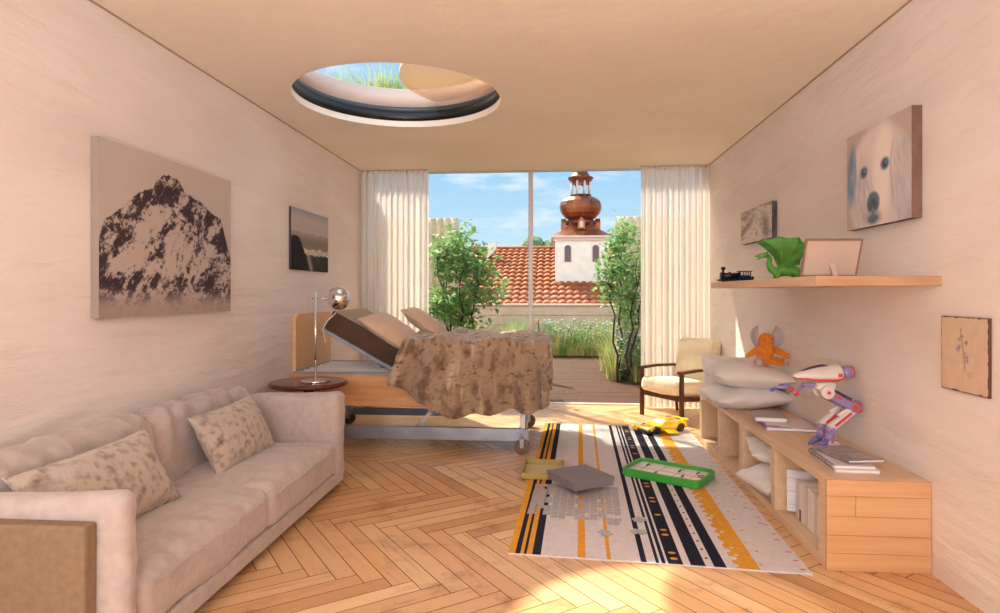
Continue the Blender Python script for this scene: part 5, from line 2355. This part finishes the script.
def screen(xa, xb, y0, label):
    root = empty('reflection_screen', ((xa + xb) / 2, y0, 0), 0, label, 'screen', 'pleated screens on the terrace')
    w = xb - xa
    b = MB()
    n = int(w / .115)
    b.grid(lambda u, v: (-w / 2 + w * u, .026 * math.cos(u * n * 2 * PI), .0 + 2.43 * v + (.012 * math.cos(u * n * 2 * PI) if v > .99 else 0)), n * 10, 12)
    o = b.build('panel', M['screen'], root)
    thicken(o, .012, 0)
    b = MB()
    for x in (-w / 2, w / 2):
        b.box2((x - .02, .02, -.006), (x + .02, .06, 2.40), .003)
    b.box2((-w / 2, .03, 2.30), (w / 2, .055, 2.36), .003)
    b.build('frame', M['alu'], root)


screen(-2.75, -1.465, 9.55, 'pale pleated screen in place of the left curtain reflection, behind the terrace tree')
screen(.965, 2.35, 9.55, 'pale pleated screen in place of the right curtain reflection, behind the terrace tree')

# ------------------------------------------------------------------ trees on the terrace
M['leaf'] = mat('leaf_green', (112, 152, 84), 0.55, col2=(150, 184, 116), nscale=7, spec=0.3, trans=0.35)
M['leaf_dark'] = mat('leaf_dark', (66, 108, 58), 0.55, col2=(96, 140, 76), nscale=5, spec=0.3, trans=0.3)
M['bark'] = mat('bark', (84, 66, 54), 0.9, col2=(58, 46, 40), nscale=30, bump=0.4, bscale=60)


def leaf(bm, p, d, n, L_, w, mi=0):
    d = d.normalized()
    s = d.cross(n)
    if s.length < 1e-4:
        return
    s.normalize()
    n = s.cross(d)
    a = bm.verts.new(p)
    m1 = bm.verts.new(p + d * L_ * .45 + s * w + n * L_ * .10)
    m2 = bm.verts.new(p + d * L_ * .45 - s * w + n * L_ * .10)
    mid = bm.verts.new(p + d * L_ * .5)
    t = bm.verts.new(p + d * L_)
    for q in ((a, m1, mid), (m1, t, mid), (a, mid, m2), (mid, t, m2)):
        f = bm.faces.new(q)
        f.material_index = mi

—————

== Direction ==
Leaving out the pictures, repeat the data above exactly.

== Full response ==
Continue the Blender Python script for this scene: part 5, from line 2355. This part finishes the script.
def screen(xa, xb, y0, label):
    root = empty('reflection_screen', ((xa + xb) / 2, y0, 0), 0, label, 'screen', 'pleated screens on the terrace')
    w = xb - xa
    b = MB()
    n = int(w / .115)
    b.grid(lambda u, v: (-w / 2 + w * u, .026 * math.cos(u * n * 2 * PI), .0 + 2.43 * v + (.012 * math.cos(u * n * 2 * PI) if v > .99 else 0)), n * 10, 12)
    o = b.build('panel', M['screen'], root)
    thicken(o, .012, 0)
    b = MB()
    for x in (-w / 2, w / 2):
        b.box2((x - .02, .02, -.006), (x + .02, .06, 2.40), .003)
    b.box2((-w / 2, .03, 2.30), (w / 2, .055, 2.36), .003)
    b.build('frame', M['alu'], root)


screen(-2.75, -1.465, 9.55, 'pale pleated screen in place of the left curtain reflection, behind the terrace tree')
screen(.965, 2.35, 9.55, 'pale pleated screen in place of the right curtain reflection, behind the terrace tree')

# ------------------------------------------------------------------ trees on the terrace
M['leaf'] = mat('leaf_green', (112, 152, 84), 0.55, col2=(150, 184, 116), nscale=7, spec=0.3, trans=0.35)
M['leaf_dark'] = mat('leaf_dark', (66, 108, 58), 0.55, col2=(96, 140, 76), nscale=5, spec=0.3, trans=0.3)
M['bark'] = mat('bark', (84, 66, 54), 0.9, col2=(58, 46, 40), nscale=30, bump=0.4, bscale=60)


def leaf(bm, p, d, n, L_, w, mi=0):
    d = d.normalized()
    s = d.cross(n)
    if s.length < 1e-4:
        return
    s.normalize()
    n = s.cross(d)
    a = bm.verts.new(p)
    m1 = bm.verts.new(p + d * L_ * .45 + s * w + n * L_ * .10)
    m2 = bm.verts.new(p + d * L_ * .45 - s * w + n * L_ * .10)
    mid = bm.verts.new(p + d * L_ * .5)
    t = bm.verts.new(p + d * L_)
    for q in ((a, m1, mid), (m1, t, mid), (a, mid, m2), (mid, t, m2)):
        f = bm.faces.new(q)
        f.material_index = mi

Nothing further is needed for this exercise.